A Constantinople, sous les yeux des « patriotes » et du gouvernement, le mouvement reste particulièrement calme et pacifique ; le docteur Riza Tewfik bey, membre du Comité, en est l’organisateur. Le 13 octobre, dans une conférence au théâtre des Petits-Champs, il engage le peuple à pratiquer sans merci le boycottage des magasins autrichiens, mais aussi à se garder de violences qui déconsidéreraient une juste cause : « Pour ne pas acheter dans un magasin, il suffit simplement de ne pas y aller. Il est absurde et superflu d’aller manifester devant ces magasins et crier que désormais ou n’y achètera rien[2]. » A un grand meeting tenu le 13 octobre dans la cour de la mosquée du Sultan Achmet, des orateurs de toutes les nationalités, un Turc, un Grec, un Israélite, un Arménien et un Arabe, dénoncent là déloyauté de l’Autriche et prônent le boycottage ; un grand cortège

  1. « N’achetez pas les productions avariées de l’Autriche qui, au moment où les Ottomans ont besoin de travailler dans le calme, se jette, avec son ordinaire et immonde avidité, sur la Bosnie-Herzégovine. N’achetez pas les marchandises frelatées de l’Autriche qui, au moment où les Ottomans attendaient de tous les États, de tous les peuples civilisés, de la sympathie, de l’encouragement, porte un coup de si grande détresse à la Nation. N’achetez pas les produits répugnans de l’Autriche qui, au moment où les Ottomans travaillent à établir leur gouvernement et leur administration sur des bases de justice et de droit, cherche à faire revenir le régime d’absolutisme, crée des troubles à l’intérieur et une guerre à l’extérieur, en foulant aux pieds les traités, le droit des gens. Oui, qu’aucun Ottoman ne donne un para pour les étoffes, les vêtemens, les chaussettes, les mouchoirs, les flanelles, etc., venant de l’Autriche. »

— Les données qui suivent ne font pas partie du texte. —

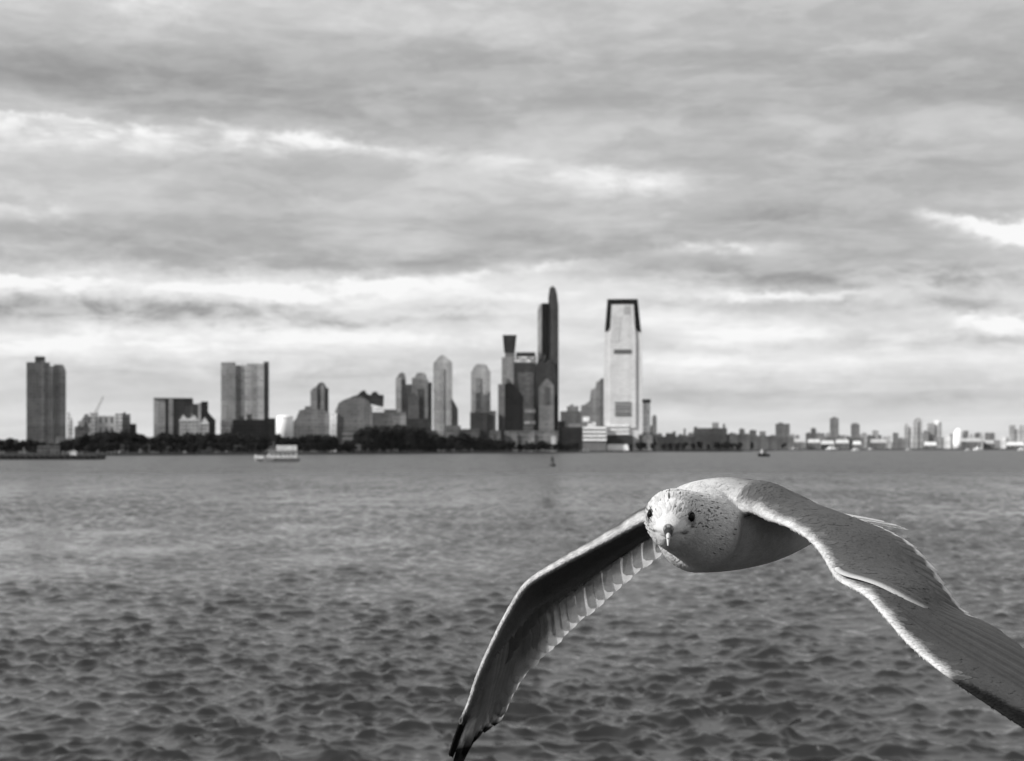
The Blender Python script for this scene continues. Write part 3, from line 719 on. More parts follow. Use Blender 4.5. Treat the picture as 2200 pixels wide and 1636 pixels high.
mb0 = MB(); mb0.tube((0,0,0), (0,0,2.1), 0.07, 0.07, 6); po = mb0.build('post', pm(150), fe); po.location = (0.2,-2.3,4.85)
for x_, y_ in ((2.4,-2.3),(4.6,-2.3),(6.8,-2.3),(8.6,-2.3),(0.2,2.3),(4.6,2.3),(8.6,2.3)):
    c = po.copy(); COL.objects.link(c); c.location = (x_, y_, 4.85)
mb = MB()
for z_ in (5.3, 5.75): mb.box(-0.2, 9.4, -2.82, -2.76, z_, z_+0.06)
for z_ in (2.0, 2.5): mb.tube((-5.6,-2.2,z_), (-9.2,-1.2,z_+0.3), 0.05, 0.05, 5)
mb.build('railing', pm(150), fe)
mb = MB(); mb.tube((-1.6,0,6.6), (-1.4,0,9.4), 0.09, 0.05, 6); mb.box(-2.3,-0.7,-0.06,0.06,8.3,8.42); mb.build('mast', pm(120), fe)

def small_boat(px, wy, length_px, g, label, cabin=True, group=None, flip=False, name='motorboat'):
    d = CAMZ*FPX/(wy-HY); L = length_px/FPX*d
    o = empty(name, at(px, HY, d), label, 'boat', group); o.location.z = 0; o.rotation_euler.z = 3.3 if flip else 0.2
    v, f = hull_mesh(L, L*0.34, L*0.13, -0.4, L*0.05, 12); mesh_obj('hull', v, f, pm(g), o)
    mb = MB(); mb.prism([(-L*0.2,L*0.12),(L*0.3,L*0.12),(L*0.28,L*0.30),(-L*0.1,L*0.30)], -L*0.12, L*0.12); mb.build('cabin', pm(min(250, g+10)), o)
    mb = MB(); mb.prism([(-L*0.14,L*0.2),(L*0.24,L*0.2),(L*0.23,L*0.27),(-L*0.1,L*0.27)], -L*0.124, -L*0.119); mb.build('window', plain(0.04, 0.2, 'boat_glass'), o)
    mb = MB(); mb.tube((0,0,L*0.3), (0,0,L*0.5), L*0.012, L*0.008, 6); mb.build('mast', pm(120), o)
    return o
small_boat(682, 974.5, 44, 205, 'small white motorboat by the shore right of the white ferry')
small_boat(1256, 972.5, 24, 240, 'small white boat below the striped block')
small_boat(1622, 968.6, 18, 245, 'small white boat moored behind the tug')
sp = [(1706,20,150,'pale grey boat, first right of the dark tug'),(1788,26,255,'bright white boat below the narrow lone tower'),(1838,16,225,'white boat below the short dark lone tower'),
      (1870,14,200,'pale boat between lone towers and far cluster'),(1952,14,170,'grey boat left below the far tower cluster'),(2080,12,190,'small pale boat under the domed tank'),
      (2101,22,255,'brightest white boat right of the domed tank'),(2196,16,235,'white boat at the right edge of the water')]
for i, (x, l, g, lab) in enumerate(sp): small_boat(x, 967.6 + 0.25*(i % 3), l, g, lab, group='boats moored off the right shore', flip=i % 2 == 1)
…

  2. Cité par M. Léopold Dor dans sa très intéressante conférence à la Société d’études économiques de Marseille, publiée sous ce titre : Le Boycottage des marchandises et des navires autrichiens en Turquie et son influence sur le commerce français (Marseille, Barlatier). Nous avons fait plus d’un emprunt à cette brochure.